Pour Trump, comme pour Bush, il existe d’un côté le bien (l’Amérique) et de l’autre le mal (l’Afghanistan des talibans, l’Iran, la Corée du Nord et l’Irak sous Saddam Hussein). L’irréprochable Amérique serait ainsi en droit d’exiger ceci ou cela de ceux qui font le mal. Et si ces derniers ne s’y conforment pas, l’Amérique peut alors choisir l’« option militaire », ou imposer des sanctions punitives visant à faire respecter la « justice » telle que la définissent les Etats-Unis. Dans tous les cas, l’Amérique a tendance à mépriser la négociation, à y voir un signe de faiblesse. L’approche musclée est systématiquement populaire dans un premier temps au sein d’une large partie de l’opinion américaine, puis se termine invariablement dans la douleur.
Nucléaire iranien
Et voici que Trump double la mise. Le président américain a presque ouvertement fait part de son intention d ‘abandonner l’accord sur le nucléaire iranien , conclu certes par les Etats-Unis mais également par les quatre autres membres permanents du Conseil de sécurité (Chine, France, Russie et Royaume-Uni), accompagnés de l’Allemagne. En finir avec l’accord de 2015 constituerait un parallèle avec l’abandon décidé par Bush concernant l’accord nucléaire avec la Corée du Nord. Et bien qu’Israël et l’Arabie saoudite encouragent imprudemment la politique de Trump vis-à-vis de l’Iran, ces deux pays ont énormément à perdre en cas d’effondrement de l’accord.
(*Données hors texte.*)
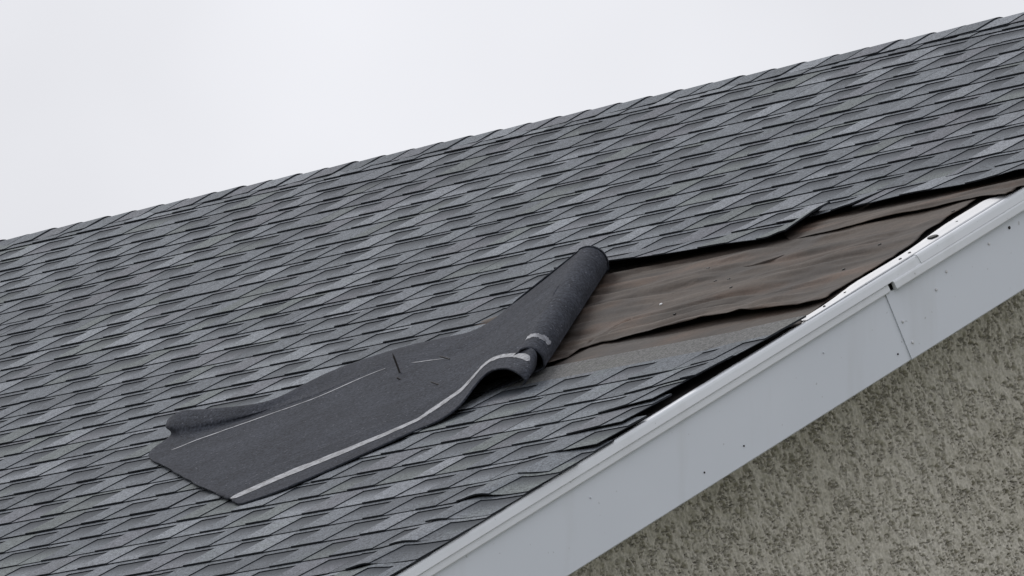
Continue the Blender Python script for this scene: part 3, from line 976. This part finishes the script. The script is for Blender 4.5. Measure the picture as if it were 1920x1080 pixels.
def sheet_mesh(name, G, kc, kr, mat, seed, amp=0.0012, flip=False):
    S = resample(G, kc, kr)
    P = RPa(S)
    Nn = sheet_normals(P)
    ln = np.concatenate([[0], np.cumsum(np.linalg.norm(np.diff(P[:, P.shape[1] // 2], axis=0), axis=-1))])
    wd = np.concatenate([[0], np.cumsum(np.linalg.norm(np.diff(P[P.shape[0] // 3], axis=0), axis=-1))])
    LN, WD = np.meshgrid(ln, wd, indexing='ij')
    P = P + Nn * (amp * (fbm(LN * 9, WD * 14, seed, 3) - 0.5) * 2)[..., None]
    fray = 0.016 * (fbm(WD[0] * 22, WD[0] * 0 + seed, seed, 3) - 0.5)
    for q in range(3): P[q] = P[q] + (P[0] - P[4]) / (np.linalg.norm(P[0] - P[4], axis=-1, keepdims=True) + 1e-6) * (fray * (1 - q / 3))[:, None]
    nc, nr, _ = P.shape
    Fq = grid_faces(nc, nr)
    me = mesh_from(name, P.reshape(-1, 3), Fq, [mat], None, True)
    set_uv(me, np.stack([LN, WD], -1).reshape(-1, 2))
    return me, P, Nn, (LN, WD)

def orient(Nn): return 1.0 if (Nn[20, Nn.shape[1] // 2] @ np.array(N)) > 0 else -1.0
torn = bpy.data.objects.new('torn_shingle_sheet', None)
torn.location = RP(-1.7, 3.0, 0.0)
torn['label'] = 'dark torn sheet of shingles folded back underside up on the roof'
torn['category'] = 'shingle sheet'
COL.objects.link(torn)

KC, KR = 8, 6
me, PM, NM, _ = sheet_mesh('backing_sheet', G, KC, KR, M_BACK, 61)
sheet = add('backing_sheet', me, torn, True, label='rolled dark backing sheet with its fold standing up')
sm = sheet.modifiers.new('thickness', 'SOLIDIFY'); sm.thickness = 0.004; sm.offset = orient(NM)
GF = np.array([[(x, d, n + (ZUP if n < 0.03 else ZUP * 0.4)) for x, d, n in c] for c in FRONT])
me, PF, NF, _ = sheet_mesh('front_strip', GF, 8, 8, M_BACK, 83, 0.0008)
front = add('front_strip', me, torn, True, label='lowest strip of the sheet, humped up over a dark hollow')
sm = front.modifiers.new('thickness', 'SOLIDIFY'); sm.thickness = 0.005; sm.offset = orient(NF)

def ribbon(name, P, Nn, c0, c1, v0, v1, kc, kr, mat, parent, seed=0, jag=0.0, lift=0.0011, nv=3):
    """a band of tape lying on a sheet, between two rows of the sheet's own grid"""
    sgn = orient(Nn)
    cs = np.arange(int(c0 * kc), int(c1 * kc) + 1)
    V = []; Fq = []
    for i, c in enumerate(cs):
        e = min(1.0, min(i, len(cs) - 1 - i) / 2.0 + 0.25)
        vm = 0.5 * (v0 + v1); j0, j1 = (vnoise(np.array([c * 0.9, c * 0.9]), np.array([seed, seed + 9.0])) - 0.5) * jag
        a = vm + (v0 - vm) * e + j0; b = vm + (v1 - vm) * e + j1
        for k in range(nv):
            v = (a + (b - a) * k / (nv - 1)) * kr
            v = min(max(v, 0), P.shape[1] - 1.001)
            q = int(v); t = v - q
            V.append(P[c, q] * (1 - t) + P[c, q + 1] * t + sgn * Nn[c, q] * lift)
    m = nv
    for i in range(len(cs) - 1):
        for k in range(m - 1): Fq.append((i * m + k, i * m + k + 1, i * m + m + k + 1, i * m + m + k))
    return add(name, mesh_from(name, V, Fq, [mat], None, True), parent)
ribbon('tape_stripe', PF, NF, 0.05, 11.4, 1.22, 1.80, 8, 8, M_TAPE, front, 1, 0.10)
ribbon('tape_stripe', PM, NM, 9.3, 13.8, 0.80, 1.04, KC, KR, M_TAPE, sheet, 5, 0.10)
ribbon('seam_line', PM, NM, 1.0, 5.05, 2.975, 3.03, KC, KR, M_TAPE, sheet, 8, 0.02)
ribbon('seam_line', PM, NM, 5.7, 6.6, 2.97, 3.02, KC, KR, M_TAPE, sheet, 9, 0.02)

def nail_through(p0, p1, rad, parent):
    a = Vector(RP(*p0)); b = Vector(RP(*p1)); z = (b - a).normalized()
    x_ = z.orthogonal().normalized(); y_ = z.cross(x_)
    V = []; Fq = []; seg = 8; L = (b - a).length
    for h, rr_ in ((0, rad), (L * 0.82, rad), (L, rad * 0.15)):
        for i in range(seg):
            an = 2 * math.pi * i / seg
            V.append(a + z * h + (x_ * math.cos(an) + y_ * math.sin(an)) * rr_)
    for l in range(2):
        for i in range(seg):
            j = (i + 1) % seg; Fq.append((l * seg + i, l * seg + j, l * seg + seg + j, l * seg + seg + i))
    Fq.append(tuple(range(2 * seg, 3 * seg)))
    return add('nail', mesh_from('nail', V, Fq, [M_NAIL]), parent)
nail_through((-1.838, 2.789, 0.022), (-1.845, 2.780, 0.082), 0.0028, sheet)
nail_through((-1.657, 2.754, 0.026), (-1.705, 2.745, 0.038), 0.0020, sheet)
nail_through((-1.456, 2.992, 0.022), (-1.500, 2.985, 0.036), 0.0018, sheet)
nail_through((-1.76, 2.86, 0.022), (-1.775, 2.86, 0.032), 0.0024, sheet)

print('shingles', n_shingles, 'caps', k)
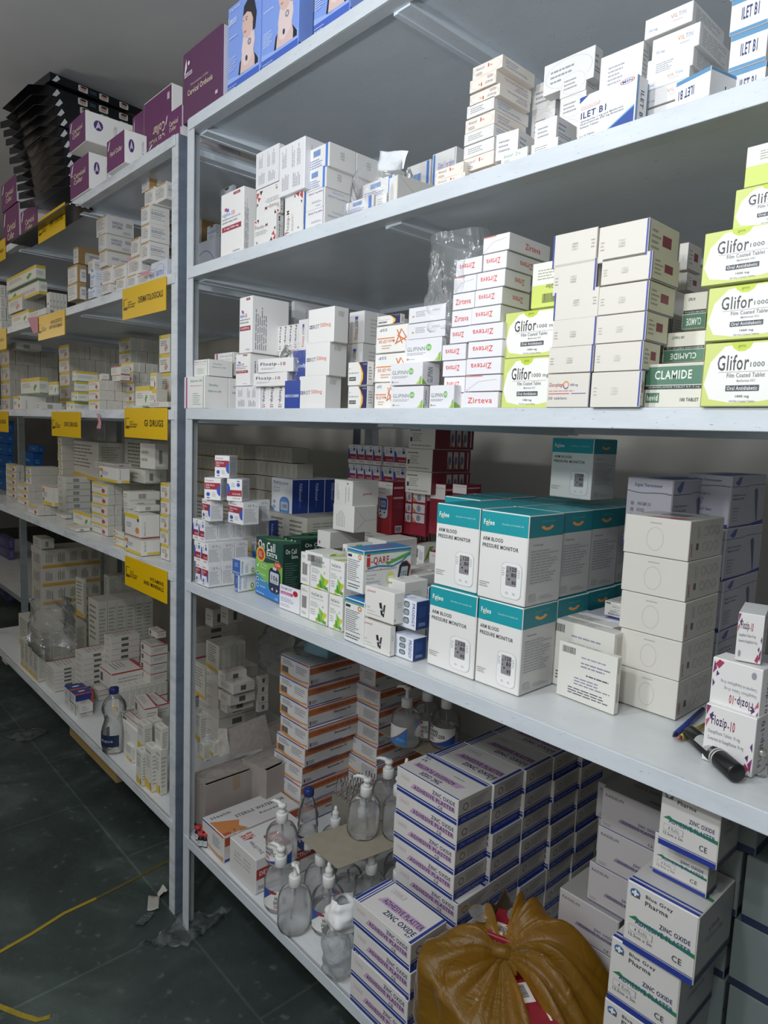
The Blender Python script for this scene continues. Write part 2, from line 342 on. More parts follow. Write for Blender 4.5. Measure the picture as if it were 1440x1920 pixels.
# ---------------------------------------------------------------- shelving racks
def angle_post(mb,x,y,z0,z1,sx,sy,w=.038,t=.003,mi=0,mi2=None):
    "L-section post: corner at x,y, flanges run sx along x and sy along y"
    a=sorted((x,x+sx*w)); b=sorted((y,y+sy*t)); mb.box((a[0],b[0],z0),(a[1],b[1],z1),mi)
    a=sorted((x,x+sx*t)); b=sorted((y+sy*t,y+sy*w)); mb.box((a[0],b[0],z0),(a[1],b[1],z1),mi if mi2 is None else mi2)
def rack(x0,x1,y0,y1,ztop,levels,label,postmat,dark=None,lipmat=None,extra=()):
    root=empty('shelving_rack',(0,0,0),0,label,'shelf')
    for (x,sx) in ((x0,1),(x1,-1)):
        for (y,sy) in ((y0,1),(y1,-1)):
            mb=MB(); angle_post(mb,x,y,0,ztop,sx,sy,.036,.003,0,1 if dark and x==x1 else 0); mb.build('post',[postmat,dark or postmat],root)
    for z in levels:
        mb=MB(); mb.box((x0+.004,y0+.008,z-.012),(x1-.004,y1-.004,z-.002))
        bd=mb.build('shelf_board',[BOARD],root)
        lb=MB(); lip=.03
        lb.box((x0+.0175,y0-.003,z-lip),(x1-.0175,y0+.0025,z)) if False else lb.box((x0+.012,y0-.0035,z-lip),(x1-.012,y0-.0005,z))
        lb.box((x0+.012,y0-.0005,z-lip),(x1-.012,y0+.03,z-lip+.003))
        lb.build('shelf_lip',[lipmat or ENAMEL],bd,bevel=.0012)
        ub=MB()
        ub.box((x0+.006,y0+.03,z-.0165),(x1-.006,y1-.01,z-.0125))
        ub.build('shelf_underside',[UNDER],bd)
        br=MB(); n=3
        for i in range(n+1):
            xx=x0+.01+(x1-x0-.07)*i/n
            br.box((xx,y0+.03,z-.034),(xx+.045,y1-.005,z-.0165)); br.box((xx,y0+.03,z-.036),(xx+.012,y1-.005,z-.034))
        br.box((x0+.01,y1-.03,z-lip),(x1-.01,y1-.002,z-.0165))
        br.build('shelf_brace',[UNDER],bd)
    return root
DP=.72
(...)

Sur la question nord-coréenne, l’approche de Trump est encore plus inconsidérée, le président américain menaçant de « détruire intégralement » la Corée du Nord si cette dernière ne consent pas à abandonner son programme nucléaire. La probabilité que Pyongyang accède à cette demande américaine est proche de zéro. La probabilité que soit provoquée une guerre nucléaire est en revanche élevée et ne cesse d’augmenter. La Corée du Nord a en effet proclamé que l’Amérique lui avait officiellement déclaré la guerre, bien que la Maison-Blanche ait réfuté cette interprétation.
Trump, comme Bush, refuse les négociations
A l’instar de Bush, Trump bouleverse la célèbre maxime du président John F. Kennedy. Pour JFK, les Américains ne doivent jamais négocier par peur, mais, pour autant, ne jamais avoir peur de négocier. Trump, comme Bush, refuse les négociations par crainte d’apparaître faible et privilégie les demandes unilatérales appuyées par la menace ou la réalité d’un usage de la force.
A condition d’une certaine vision, il n’est pas difficile d’imaginer l’Iran et les Etats-Unis coopérer sur de nombreux fronts, plutôt que d’avoir à gérer la menace d’une guerre. La mise en place d’une solution à deux Etats pour Israël et la Palestine contribuerait par ailleurs à dissiper la position anti-Israël de l’Iran.
De son côté, le pouvoir nord-coréen cherche à s’équiper d’un arsenal nucléaire qui lui permette de dissuader toute tentative américaine de changement de régime. Ses craintes ne sont pas totalement infondées.
Après tout, l’Amérique a renversé ou tenté de renverser plusieurs régimes non nucléaires auxquels elle s’opposait, notamment en Afghanistan, en Irak, en Libye et (sans succès) en Syrie.
Arrogance déconnectée des réalités géopolitiques
Les Etats-Unis souffrent d’une arrogance de puissance militaire, déconnectée des réalités géopolitiques d’aujourd’hui. L’interventionnisme militaire a échoué maintes et maintes fois – et s’avère actuellement plus périlleux que jamais. Narcissique et malintentionné, Trump recherche satisfaction immédiate et victoire politique. Les récentes guerres de l’Amérique ont initialement produit cette satisfaction de l’instant, qui a rapidement cédé la place aux regrets – l’éphémère contentement ayant été suivi par un désarroi extrêmement profond.